**Data entries:**
# # #
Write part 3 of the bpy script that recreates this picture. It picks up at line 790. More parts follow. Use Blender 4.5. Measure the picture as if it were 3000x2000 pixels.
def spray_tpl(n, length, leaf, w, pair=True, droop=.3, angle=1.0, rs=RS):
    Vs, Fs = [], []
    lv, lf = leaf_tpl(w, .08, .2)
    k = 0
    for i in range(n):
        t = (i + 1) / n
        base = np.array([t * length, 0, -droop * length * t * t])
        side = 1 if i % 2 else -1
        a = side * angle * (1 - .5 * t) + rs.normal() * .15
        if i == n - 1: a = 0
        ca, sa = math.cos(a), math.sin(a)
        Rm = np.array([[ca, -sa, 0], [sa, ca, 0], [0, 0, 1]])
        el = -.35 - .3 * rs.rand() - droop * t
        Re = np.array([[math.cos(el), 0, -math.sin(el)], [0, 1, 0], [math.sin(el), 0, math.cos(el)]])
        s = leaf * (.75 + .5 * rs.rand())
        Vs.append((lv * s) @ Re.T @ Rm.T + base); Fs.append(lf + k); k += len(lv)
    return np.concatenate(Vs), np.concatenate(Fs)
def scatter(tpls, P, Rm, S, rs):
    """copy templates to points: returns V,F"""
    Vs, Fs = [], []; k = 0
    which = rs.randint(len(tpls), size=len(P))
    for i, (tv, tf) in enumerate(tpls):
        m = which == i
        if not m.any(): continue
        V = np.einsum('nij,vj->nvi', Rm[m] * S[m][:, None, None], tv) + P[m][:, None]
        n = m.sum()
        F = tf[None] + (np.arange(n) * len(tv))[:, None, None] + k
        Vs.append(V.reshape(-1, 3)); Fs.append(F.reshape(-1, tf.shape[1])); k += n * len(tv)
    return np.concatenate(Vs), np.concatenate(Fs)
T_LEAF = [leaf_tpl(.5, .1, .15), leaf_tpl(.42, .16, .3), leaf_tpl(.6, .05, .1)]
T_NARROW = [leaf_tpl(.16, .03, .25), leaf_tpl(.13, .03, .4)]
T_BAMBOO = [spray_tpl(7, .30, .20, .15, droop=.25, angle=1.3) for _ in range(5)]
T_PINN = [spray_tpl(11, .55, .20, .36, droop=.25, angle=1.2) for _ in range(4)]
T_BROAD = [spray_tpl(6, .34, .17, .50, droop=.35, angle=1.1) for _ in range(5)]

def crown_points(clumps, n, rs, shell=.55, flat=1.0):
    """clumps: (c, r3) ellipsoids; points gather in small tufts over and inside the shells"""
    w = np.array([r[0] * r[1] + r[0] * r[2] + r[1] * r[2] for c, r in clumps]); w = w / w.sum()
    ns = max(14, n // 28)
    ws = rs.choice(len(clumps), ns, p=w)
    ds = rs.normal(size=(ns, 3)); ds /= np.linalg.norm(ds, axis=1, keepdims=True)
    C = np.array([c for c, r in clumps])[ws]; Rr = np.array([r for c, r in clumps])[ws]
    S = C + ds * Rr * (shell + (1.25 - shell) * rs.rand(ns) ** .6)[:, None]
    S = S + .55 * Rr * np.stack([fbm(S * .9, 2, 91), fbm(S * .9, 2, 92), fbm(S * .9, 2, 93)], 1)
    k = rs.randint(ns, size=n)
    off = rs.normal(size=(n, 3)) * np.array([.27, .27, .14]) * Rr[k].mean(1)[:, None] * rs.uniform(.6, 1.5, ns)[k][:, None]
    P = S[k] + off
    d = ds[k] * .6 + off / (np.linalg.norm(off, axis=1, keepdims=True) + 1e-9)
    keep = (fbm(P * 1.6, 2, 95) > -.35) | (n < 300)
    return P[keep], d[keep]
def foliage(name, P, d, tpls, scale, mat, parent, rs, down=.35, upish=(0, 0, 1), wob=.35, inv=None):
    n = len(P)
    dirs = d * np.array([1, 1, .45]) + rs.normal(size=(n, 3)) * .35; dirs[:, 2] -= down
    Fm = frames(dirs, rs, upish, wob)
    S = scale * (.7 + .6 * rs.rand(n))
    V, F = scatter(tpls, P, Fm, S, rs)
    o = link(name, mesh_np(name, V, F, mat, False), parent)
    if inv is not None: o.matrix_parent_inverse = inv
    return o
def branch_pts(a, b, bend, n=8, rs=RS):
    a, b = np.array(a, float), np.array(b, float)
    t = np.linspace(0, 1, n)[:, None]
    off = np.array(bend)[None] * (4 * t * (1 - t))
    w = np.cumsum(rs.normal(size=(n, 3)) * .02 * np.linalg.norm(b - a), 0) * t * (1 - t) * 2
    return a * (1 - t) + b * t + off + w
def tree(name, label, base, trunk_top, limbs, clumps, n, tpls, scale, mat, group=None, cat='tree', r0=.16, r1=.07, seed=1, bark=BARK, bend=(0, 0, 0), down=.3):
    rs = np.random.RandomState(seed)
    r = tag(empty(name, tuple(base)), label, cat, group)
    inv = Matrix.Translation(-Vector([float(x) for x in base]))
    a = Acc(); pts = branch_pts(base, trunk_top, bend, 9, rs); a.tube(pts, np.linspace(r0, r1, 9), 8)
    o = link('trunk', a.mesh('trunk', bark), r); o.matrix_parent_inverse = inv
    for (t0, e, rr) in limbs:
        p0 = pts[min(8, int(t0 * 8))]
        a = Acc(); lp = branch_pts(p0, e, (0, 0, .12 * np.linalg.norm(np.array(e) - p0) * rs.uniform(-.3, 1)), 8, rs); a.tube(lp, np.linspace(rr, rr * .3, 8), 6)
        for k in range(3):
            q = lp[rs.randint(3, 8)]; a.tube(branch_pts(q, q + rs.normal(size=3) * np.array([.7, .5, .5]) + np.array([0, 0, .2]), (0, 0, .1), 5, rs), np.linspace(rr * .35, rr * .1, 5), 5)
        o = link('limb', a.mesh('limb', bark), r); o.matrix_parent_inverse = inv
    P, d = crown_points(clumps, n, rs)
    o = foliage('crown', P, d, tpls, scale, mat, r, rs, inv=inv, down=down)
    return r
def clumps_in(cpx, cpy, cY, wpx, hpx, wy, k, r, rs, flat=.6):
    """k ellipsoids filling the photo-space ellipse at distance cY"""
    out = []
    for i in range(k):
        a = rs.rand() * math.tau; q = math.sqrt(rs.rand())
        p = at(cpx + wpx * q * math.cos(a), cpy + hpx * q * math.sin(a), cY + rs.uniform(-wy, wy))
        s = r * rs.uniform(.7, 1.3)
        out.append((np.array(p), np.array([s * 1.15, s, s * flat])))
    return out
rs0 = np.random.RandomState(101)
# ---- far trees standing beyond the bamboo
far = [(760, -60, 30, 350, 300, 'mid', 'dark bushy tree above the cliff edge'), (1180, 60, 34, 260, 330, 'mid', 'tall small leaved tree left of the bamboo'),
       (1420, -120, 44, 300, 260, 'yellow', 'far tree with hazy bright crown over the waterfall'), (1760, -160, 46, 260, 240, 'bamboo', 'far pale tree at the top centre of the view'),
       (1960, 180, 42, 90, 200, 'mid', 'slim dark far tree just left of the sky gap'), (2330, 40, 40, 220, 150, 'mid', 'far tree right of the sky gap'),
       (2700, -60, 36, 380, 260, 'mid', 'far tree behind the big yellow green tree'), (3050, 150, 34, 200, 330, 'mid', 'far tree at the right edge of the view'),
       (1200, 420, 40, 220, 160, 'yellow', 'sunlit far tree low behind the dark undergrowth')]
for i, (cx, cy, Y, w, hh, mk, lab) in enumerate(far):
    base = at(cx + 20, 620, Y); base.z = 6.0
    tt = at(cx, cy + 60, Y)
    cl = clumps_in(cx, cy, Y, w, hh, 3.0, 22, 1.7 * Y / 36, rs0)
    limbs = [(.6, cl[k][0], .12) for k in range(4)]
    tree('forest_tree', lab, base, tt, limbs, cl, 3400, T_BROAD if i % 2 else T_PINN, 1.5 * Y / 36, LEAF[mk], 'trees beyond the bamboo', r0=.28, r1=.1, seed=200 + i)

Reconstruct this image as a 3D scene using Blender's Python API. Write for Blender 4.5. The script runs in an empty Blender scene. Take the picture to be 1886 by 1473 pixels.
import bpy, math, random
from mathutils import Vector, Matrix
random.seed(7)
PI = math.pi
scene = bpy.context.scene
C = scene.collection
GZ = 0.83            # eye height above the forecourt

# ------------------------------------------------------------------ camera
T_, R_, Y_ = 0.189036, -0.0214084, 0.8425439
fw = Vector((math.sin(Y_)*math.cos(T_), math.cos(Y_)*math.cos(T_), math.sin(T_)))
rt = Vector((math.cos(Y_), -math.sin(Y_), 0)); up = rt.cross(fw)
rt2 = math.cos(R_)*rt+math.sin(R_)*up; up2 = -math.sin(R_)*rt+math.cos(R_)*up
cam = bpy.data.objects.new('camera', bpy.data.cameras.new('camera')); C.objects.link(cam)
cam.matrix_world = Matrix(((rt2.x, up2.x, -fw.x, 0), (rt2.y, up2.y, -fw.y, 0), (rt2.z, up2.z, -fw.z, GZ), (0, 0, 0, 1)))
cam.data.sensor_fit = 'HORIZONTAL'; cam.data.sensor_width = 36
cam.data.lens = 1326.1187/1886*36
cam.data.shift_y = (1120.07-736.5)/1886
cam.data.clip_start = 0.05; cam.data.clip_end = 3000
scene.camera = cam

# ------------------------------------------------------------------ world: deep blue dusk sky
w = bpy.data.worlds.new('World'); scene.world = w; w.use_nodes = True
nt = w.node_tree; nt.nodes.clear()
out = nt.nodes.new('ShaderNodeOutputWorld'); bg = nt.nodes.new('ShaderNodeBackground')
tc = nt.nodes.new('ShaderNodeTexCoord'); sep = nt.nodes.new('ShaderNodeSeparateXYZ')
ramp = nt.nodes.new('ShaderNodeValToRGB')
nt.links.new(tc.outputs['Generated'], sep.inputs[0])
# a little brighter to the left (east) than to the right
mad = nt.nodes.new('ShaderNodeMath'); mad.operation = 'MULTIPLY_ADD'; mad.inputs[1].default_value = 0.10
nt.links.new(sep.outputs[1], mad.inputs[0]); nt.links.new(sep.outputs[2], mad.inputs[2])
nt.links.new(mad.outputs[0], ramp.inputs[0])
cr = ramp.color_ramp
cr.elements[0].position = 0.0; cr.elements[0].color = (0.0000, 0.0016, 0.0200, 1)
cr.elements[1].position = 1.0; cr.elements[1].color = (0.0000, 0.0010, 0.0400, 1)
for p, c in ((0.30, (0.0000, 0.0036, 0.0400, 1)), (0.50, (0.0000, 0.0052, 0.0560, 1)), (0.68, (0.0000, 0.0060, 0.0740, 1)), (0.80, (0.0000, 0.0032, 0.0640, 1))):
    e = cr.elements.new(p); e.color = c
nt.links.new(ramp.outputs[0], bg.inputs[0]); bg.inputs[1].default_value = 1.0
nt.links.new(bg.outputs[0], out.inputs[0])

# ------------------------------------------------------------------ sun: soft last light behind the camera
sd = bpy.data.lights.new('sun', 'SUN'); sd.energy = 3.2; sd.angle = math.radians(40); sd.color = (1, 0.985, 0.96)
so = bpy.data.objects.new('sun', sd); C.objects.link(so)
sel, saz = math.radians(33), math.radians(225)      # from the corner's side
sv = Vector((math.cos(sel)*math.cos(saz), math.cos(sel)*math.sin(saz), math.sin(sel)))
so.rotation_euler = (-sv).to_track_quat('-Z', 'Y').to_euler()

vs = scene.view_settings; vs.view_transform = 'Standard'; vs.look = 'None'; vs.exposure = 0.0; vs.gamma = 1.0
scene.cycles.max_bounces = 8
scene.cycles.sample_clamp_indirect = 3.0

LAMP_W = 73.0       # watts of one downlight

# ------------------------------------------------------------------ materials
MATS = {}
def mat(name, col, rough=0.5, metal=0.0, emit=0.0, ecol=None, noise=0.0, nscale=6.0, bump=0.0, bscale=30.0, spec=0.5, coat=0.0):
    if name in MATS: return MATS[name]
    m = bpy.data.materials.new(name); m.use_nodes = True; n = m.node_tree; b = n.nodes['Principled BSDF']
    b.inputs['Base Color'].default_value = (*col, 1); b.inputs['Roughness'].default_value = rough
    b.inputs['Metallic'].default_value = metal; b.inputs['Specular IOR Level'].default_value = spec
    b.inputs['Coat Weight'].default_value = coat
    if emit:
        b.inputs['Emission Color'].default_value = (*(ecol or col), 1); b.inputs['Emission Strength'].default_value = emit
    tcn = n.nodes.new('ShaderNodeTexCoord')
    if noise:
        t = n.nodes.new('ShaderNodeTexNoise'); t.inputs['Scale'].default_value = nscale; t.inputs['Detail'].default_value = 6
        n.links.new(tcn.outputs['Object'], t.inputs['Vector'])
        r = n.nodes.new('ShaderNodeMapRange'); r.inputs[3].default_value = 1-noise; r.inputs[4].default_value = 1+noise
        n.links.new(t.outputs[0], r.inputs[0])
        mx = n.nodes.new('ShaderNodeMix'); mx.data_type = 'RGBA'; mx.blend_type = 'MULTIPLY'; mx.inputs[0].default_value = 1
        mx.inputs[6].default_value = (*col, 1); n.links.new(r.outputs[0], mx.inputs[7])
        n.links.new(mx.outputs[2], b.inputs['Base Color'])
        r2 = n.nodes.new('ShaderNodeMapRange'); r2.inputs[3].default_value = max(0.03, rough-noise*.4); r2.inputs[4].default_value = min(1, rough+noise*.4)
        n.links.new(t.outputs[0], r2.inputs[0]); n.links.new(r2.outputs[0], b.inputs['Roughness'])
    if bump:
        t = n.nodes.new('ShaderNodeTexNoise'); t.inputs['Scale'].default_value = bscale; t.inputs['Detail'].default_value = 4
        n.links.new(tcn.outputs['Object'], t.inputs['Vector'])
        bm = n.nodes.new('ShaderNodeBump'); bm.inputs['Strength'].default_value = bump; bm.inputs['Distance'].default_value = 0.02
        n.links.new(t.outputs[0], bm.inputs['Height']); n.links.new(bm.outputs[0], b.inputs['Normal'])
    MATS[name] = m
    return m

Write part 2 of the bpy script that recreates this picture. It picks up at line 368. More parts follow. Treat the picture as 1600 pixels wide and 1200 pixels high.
# # #
**Task goal:** Every line in the data above that contains "recreates" needs to be copied.

**Task output:**
Write part 3 of the bpy script that recreates this picture. It picks up at line 790. More parts follow. Use Blender 4.5. Measure the picture as if it were 3000x2000 pixels.
Write part 2 of the bpy script that recreates this picture. It picks up at line 368. More parts follow. Treat the picture as 1600 pixels wide and 1200 pixels high.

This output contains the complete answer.